>>>>

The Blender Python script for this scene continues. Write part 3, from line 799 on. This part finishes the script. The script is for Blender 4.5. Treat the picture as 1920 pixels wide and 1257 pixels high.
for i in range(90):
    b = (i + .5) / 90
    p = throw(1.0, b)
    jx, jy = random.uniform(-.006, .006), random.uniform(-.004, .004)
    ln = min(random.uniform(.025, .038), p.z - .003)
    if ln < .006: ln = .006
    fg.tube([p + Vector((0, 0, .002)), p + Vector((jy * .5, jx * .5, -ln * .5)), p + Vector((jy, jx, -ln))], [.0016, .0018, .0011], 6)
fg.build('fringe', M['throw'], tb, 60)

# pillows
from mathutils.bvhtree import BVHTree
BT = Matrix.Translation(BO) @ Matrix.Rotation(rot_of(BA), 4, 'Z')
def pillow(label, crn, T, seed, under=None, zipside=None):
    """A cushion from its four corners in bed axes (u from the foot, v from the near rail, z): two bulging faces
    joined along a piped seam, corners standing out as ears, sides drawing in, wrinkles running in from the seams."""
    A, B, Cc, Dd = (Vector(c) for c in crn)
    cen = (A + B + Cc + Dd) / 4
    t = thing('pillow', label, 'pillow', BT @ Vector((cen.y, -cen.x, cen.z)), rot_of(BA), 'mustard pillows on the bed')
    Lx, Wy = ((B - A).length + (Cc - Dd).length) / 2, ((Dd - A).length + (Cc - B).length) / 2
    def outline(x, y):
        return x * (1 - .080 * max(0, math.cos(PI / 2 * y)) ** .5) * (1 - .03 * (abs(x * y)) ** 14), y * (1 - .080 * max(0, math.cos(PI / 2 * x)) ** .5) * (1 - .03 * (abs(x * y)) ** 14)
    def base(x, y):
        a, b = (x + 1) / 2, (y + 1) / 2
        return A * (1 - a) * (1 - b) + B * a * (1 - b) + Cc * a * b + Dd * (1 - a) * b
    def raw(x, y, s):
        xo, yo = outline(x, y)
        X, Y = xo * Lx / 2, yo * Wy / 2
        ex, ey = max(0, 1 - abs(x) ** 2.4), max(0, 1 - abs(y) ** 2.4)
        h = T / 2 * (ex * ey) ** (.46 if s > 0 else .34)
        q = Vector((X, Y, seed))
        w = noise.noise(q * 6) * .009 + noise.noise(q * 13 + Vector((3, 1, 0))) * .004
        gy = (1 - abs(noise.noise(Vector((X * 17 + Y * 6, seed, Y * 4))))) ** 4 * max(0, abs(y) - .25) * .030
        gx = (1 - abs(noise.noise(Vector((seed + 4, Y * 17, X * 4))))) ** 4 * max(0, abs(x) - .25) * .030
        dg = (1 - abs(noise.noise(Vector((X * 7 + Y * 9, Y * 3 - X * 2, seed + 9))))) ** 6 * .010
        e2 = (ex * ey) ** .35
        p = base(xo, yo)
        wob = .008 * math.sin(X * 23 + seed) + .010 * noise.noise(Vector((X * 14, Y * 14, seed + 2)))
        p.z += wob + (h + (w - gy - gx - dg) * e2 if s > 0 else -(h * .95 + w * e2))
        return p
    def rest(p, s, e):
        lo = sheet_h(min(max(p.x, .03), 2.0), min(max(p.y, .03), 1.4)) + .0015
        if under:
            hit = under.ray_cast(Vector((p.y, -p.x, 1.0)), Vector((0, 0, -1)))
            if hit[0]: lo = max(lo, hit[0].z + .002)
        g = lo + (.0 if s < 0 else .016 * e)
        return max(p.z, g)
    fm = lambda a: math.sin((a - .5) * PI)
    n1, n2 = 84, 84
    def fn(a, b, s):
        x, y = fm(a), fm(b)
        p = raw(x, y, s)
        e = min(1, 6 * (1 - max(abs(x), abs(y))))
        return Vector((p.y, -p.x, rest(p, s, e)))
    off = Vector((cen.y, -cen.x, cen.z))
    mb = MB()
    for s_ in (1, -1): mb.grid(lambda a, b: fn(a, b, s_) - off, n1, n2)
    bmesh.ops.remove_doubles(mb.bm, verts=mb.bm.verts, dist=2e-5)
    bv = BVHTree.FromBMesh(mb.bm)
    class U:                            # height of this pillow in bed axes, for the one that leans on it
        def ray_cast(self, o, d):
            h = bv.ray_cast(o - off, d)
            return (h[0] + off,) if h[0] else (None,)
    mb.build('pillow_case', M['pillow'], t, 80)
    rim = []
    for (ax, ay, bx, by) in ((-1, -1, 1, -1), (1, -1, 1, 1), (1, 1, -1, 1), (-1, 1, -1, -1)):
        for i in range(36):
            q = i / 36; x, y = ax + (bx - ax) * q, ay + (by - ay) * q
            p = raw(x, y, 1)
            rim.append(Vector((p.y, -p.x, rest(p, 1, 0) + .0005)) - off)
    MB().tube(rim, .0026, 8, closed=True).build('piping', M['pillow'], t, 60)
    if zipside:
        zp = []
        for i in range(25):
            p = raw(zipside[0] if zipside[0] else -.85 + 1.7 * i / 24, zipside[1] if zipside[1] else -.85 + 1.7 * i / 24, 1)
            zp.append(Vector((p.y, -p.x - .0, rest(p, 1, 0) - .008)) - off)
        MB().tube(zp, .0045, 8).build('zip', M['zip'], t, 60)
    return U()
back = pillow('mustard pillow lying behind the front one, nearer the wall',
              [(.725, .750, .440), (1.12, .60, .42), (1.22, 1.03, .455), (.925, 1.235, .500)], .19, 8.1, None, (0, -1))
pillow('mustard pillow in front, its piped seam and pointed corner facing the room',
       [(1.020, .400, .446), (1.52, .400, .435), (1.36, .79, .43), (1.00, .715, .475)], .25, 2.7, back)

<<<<

--- Problem to work on ---
Reproduce the data shown above exactly.

--- Output of the task ---
The Blender Python script for this scene continues. Write part 3, from line 799 on. This part finishes the script. The script is for Blender 4.5. Treat the picture as 1920 pixels wide and 1257 pixels high.
for i in range(90):
    b = (i + .5) / 90
    p = throw(1.0, b)
    jx, jy = random.uniform(-.006, .006), random.uniform(-.004, .004)
    ln = min(random.uniform(.025, .038), p.z - .003)
    if ln < .006: ln = .006
    fg.tube([p + Vector((0, 0, .002)), p + Vector((jy * .5, jx * .5, -ln * .5)), p + Vector((jy, jx, -ln))], [.0016, .0018, .0011], 6)
fg.build('fringe', M['throw'], tb, 60)

# pillows
from mathutils.bvhtree import BVHTree
BT = Matrix.Translation(BO) @ Matrix.Rotation(rot_of(BA), 4, 'Z')
def pillow(label, crn, T, seed, under=None, zipside=None):
    """A cushion from its four corners in bed axes (u from the foot, v from the near rail, z): two bulging faces
    joined along a piped seam, corners standing out as ears, sides drawing in, wrinkles running in from the seams."""
    A, B, Cc, Dd = (Vector(c) for c in crn)
    cen = (A + B + Cc + Dd) / 4
    t = thing('pillow', label, 'pillow', BT @ Vector((cen.y, -cen.x, cen.z)), rot_of(BA), 'mustard pillows on the bed')
    Lx, Wy = ((B - A).length + (Cc - Dd).length) / 2, ((Dd - A).length + (Cc - B).length) / 2
    def outline(x, y):
        return x * (1 - .080 * max(0, math.cos(PI / 2 * y)) ** .5) * (1 - .03 * (abs(x * y)) ** 14), y * (1 - .080 * max(0, math.cos(PI / 2 * x)) ** .5) * (1 - .03 * (abs(x * y)) ** 14)
    def base(x, y):
        a, b = (x + 1) / 2, (y + 1) / 2
        return A * (1 - a) * (1 - b) + B * a * (1 - b) + Cc * a * b + Dd * (1 - a) * b
    def raw(x, y, s):
        xo, yo = outline(x, y)
        X, Y = xo * Lx / 2, yo * Wy / 2
        ex, ey = max(0, 1 - abs(x) ** 2.4), max(0, 1 - abs(y) ** 2.4)
        h = T / 2 * (ex * ey) ** (.46 if s > 0 else .34)
        q = Vector((X, Y, seed))
        w = noise.noise(q * 6) * .009 + noise.noise(q * 13 + Vector((3, 1, 0))) * .004
        gy = (1 - abs(noise.noise(Vector((X * 17 + Y * 6, seed, Y * 4))))) ** 4 * max(0, abs(y) - .25) * .030
        gx = (1 - abs(noise.noise(Vector((seed + 4, Y * 17, X * 4))))) ** 4 * max(0, abs(x) - .25) * .030
        dg = (1 - abs(noise.noise(Vector((X * 7 + Y * 9, Y * 3 - X * 2, seed + 9))))) ** 6 * .010
        e2 = (ex * ey) ** .35
        p = base(xo, yo)
        wob = .008 * math.sin(X * 23 + seed) + .010 * noise.noise(Vector((X * 14, Y * 14, seed + 2)))
        p.z += wob + (h + (w - gy - gx - dg) * e2 if s > 0 else -(h * .95 + w * e2))
        return p
    def rest(p, s, e):
        lo = sheet_h(min(max(p.x, .03), 2.0), min(max(p.y, .03), 1.4)) + .0015
        if under:
            hit = under.ray_cast(Vector((p.y, -p.x, 1.0)), Vector((0, 0, -1)))
            if hit[0]: lo = max(lo, hit[0].z + .002)
        g = lo + (.0 if s < 0 else .016 * e)
        return max(p.z, g)
    fm = lambda a: math.sin((a - .5) * PI)
    n1, n2 = 84, 84
    def fn(a, b, s):
        x, y = fm(a), fm(b)
        p = raw(x, y, s)
        e = min(1, 6 * (1 - max(abs(x), abs(y))))
        return Vector((p.y, -p.x, rest(p, s, e)))
    off = Vector((cen.y, -cen.x, cen.z))
    mb = MB()
    for s_ in (1, -1): mb.grid(lambda a, b: fn(a, b, s_) - off, n1, n2)
    bmesh.ops.remove_doubles(mb.bm, verts=mb.bm.verts, dist=2e-5)
    bv = BVHTree.FromBMesh(mb.bm)
    class U:                            # height of this pillow in bed axes, for the one that leans on it
        def ray_cast(self, o, d):
            h = bv.ray_cast(o - off, d)
            return (h[0] + off,) if h[0] else (None,)
    mb.build('pillow_case', M['pillow'], t, 80)
    rim = []
    for (ax, ay, bx, by) in ((-1, -1, 1, -1), (1, -1, 1, 1), (1, 1, -1, 1), (-1, 1, -1, -1)):
        for i in range(36):
            q = i / 36; x, y = ax + (bx - ax) * q, ay + (by - ay) * q
            p = raw(x, y, 1)
            rim.append(Vector((p.y, -p.x, rest(p, 1, 0) + .0005)) - off)
    MB().tube(rim, .0026, 8, closed=True).build('piping', M['pillow'], t, 60)
    if zipside:
        zp = []
        for i in range(25):
            p = raw(zipside[0] if zipside[0] else -.85 + 1.7 * i / 24, zipside[1] if zipside[1] else -.85 + 1.7 * i / 24, 1)
            zp.append(Vector((p.y, -p.x - .0, rest(p, 1, 0) - .008)) - off)
        MB().tube(zp, .0045, 8).build('zip', M['zip'], t, 60)
    return U()
back = pillow('mustard pillow lying behind the front one, nearer the wall',
              [(.725, .750, .440), (1.12, .60, .42), (1.22, 1.03, .455), (.925, 1.235, .500)], .19, 8.1, None, (0, -1))
pillow('mustard pillow in front, its piped seam and pointed corner facing the room',
       [(1.020, .400, .446), (1.52, .400, .435), (1.36, .79, .43), (1.00, .715, .475)], .25, 2.7, back)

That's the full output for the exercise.